What is Williams %R? Definition, Formula, and Example
Williams %R is a momentum oscillator that measures the position of the current close relative to the highest high over a 14-period lookback, ranging from 0 (overbought) to -100 (oversold).
Definition
Williams %R, often written %R, is a bounded momentum oscillator developed by Larry Williams in 1973. It measures where the current close sits within the trading range of the past N periods, expressed as a negative percentage from 0 (close at the period high) to -100 (close at the period low). Default lookback is 14 periods. Readings above -20 indicate overbought conditions; readings below -80 indicate oversold conditions. The oscillator is mathematically equivalent to an inverted, unsmoothed stochastic %K.
Williams %R Formula
The calculation is:
%R = ((Highest High over N − Current Close) / (Highest High over N − Lowest Low over N)) × −100
Where:
- Highest High over N = the highest high in the lookback window (default 14)
- Lowest Low over N = the lowest low in the lookback window
- Current Close = the most recent closing price
The output is bounded between 0 and -100. A close at the period high produces 0; a close at the period low produces -100; a close at the midpoint produces -50.
Worked Example
NVDA on 2026-05-07:
- 14-day Highest High: $1,025.40
- 14-day Lowest Low: $948.20
- Current Close: $1,012.80
Calculation:
%R = ((1,025.40 − 1,012.80) / (1,025.40 − 948.20)) × −100
%R = (12.60 / 77.20) × −100
%R = −16.32
A reading of −16 places NVDA above the −20 overbought threshold — the close is in the upper 20% of its 14-day range. In a strong uptrend this is consistent with continuation; in a range-bound market this signals an unfavorable risk-reward for new long entries.
When Traders Use Williams %R
- Mean-reversion entries: Buy at <−80 and sell at >−20 in range-bound markets. The classic configuration. Combine with Bollinger Bands to confirm range-bound regime.
- Divergence: Price prints a higher high while %R fails to exceed its prior reading above −20. This bearish divergence signals momentum exhaustion. Symmetric setup applies on the long side.

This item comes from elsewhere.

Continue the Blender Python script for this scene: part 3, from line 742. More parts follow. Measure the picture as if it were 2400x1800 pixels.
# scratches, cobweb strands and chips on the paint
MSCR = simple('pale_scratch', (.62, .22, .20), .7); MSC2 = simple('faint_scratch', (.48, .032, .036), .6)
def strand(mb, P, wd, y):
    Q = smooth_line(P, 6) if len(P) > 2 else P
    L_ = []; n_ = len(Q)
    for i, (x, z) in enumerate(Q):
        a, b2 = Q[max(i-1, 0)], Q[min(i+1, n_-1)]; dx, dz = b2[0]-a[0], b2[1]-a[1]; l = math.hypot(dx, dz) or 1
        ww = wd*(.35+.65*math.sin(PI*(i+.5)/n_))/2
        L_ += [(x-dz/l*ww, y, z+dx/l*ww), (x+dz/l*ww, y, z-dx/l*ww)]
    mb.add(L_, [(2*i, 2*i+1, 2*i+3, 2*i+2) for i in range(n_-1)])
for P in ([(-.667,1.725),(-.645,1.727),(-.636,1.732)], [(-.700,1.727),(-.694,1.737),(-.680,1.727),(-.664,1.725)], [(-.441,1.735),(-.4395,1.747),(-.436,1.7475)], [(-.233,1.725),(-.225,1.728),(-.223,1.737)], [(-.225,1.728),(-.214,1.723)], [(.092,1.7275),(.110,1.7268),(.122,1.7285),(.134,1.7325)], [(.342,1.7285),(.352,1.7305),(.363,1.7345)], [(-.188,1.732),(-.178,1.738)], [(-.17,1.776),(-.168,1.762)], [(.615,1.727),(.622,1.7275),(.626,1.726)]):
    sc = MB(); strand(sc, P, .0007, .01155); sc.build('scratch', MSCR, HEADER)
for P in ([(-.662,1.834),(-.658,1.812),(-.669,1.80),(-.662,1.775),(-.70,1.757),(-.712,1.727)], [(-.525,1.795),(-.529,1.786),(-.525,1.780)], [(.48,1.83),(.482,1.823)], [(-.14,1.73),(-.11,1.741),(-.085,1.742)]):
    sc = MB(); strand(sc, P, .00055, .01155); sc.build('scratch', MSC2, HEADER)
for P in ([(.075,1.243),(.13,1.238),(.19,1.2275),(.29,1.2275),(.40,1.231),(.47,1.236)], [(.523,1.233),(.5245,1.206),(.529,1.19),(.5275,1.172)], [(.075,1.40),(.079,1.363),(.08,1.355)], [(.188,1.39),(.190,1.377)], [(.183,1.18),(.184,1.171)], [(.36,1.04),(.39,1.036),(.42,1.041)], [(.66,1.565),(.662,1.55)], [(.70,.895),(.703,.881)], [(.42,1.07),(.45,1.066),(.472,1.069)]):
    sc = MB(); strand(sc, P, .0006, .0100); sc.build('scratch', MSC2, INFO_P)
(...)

- Trend-following filter: In strong uptrends, %R spends most of its time above −50; readings below −50 signal trend weakening rather than oversold buy conditions. Read %R alongside the underlying trend, not in isolation.
- Multi-timeframe confirmation: Pairing daily %R with weekly trend direction filters most false signals. Many systematic mean-reversion strategies require %R extremes only when the long-term trend confirms the trade direction.
- Pair with RSI and the stochastic oscillator: Two-of-three confirmation reduces false signals.
Limitations and Common Misconceptions
- Overbought is not a sell signal: In strong trends, %R stays pinned above −20 for weeks. Selling every overbought print in NVDA during 2024 produced a string of losses.
- Redundant with stochastic %K: Williams %R is mathematically identical to (Stoch %K − 100). If you already use Stoch, %R adds no information.
- Lookback sensitivity: A 5-period %R produces dozens of false signals per month. A 28-period %R lags too much for active timeframes. The 14-period default is a compromise — there is no universally optimal value.
- Useless during regime shifts: When volatility expands and price breaks the prior 14-day range, the oscillator pins at −100 or 0 and provides no actionable signal until the new range stabilizes.
- No volume input: %R is a price-only indicator. Volume-aware oscillators like the money flow index catch divergences %R misses.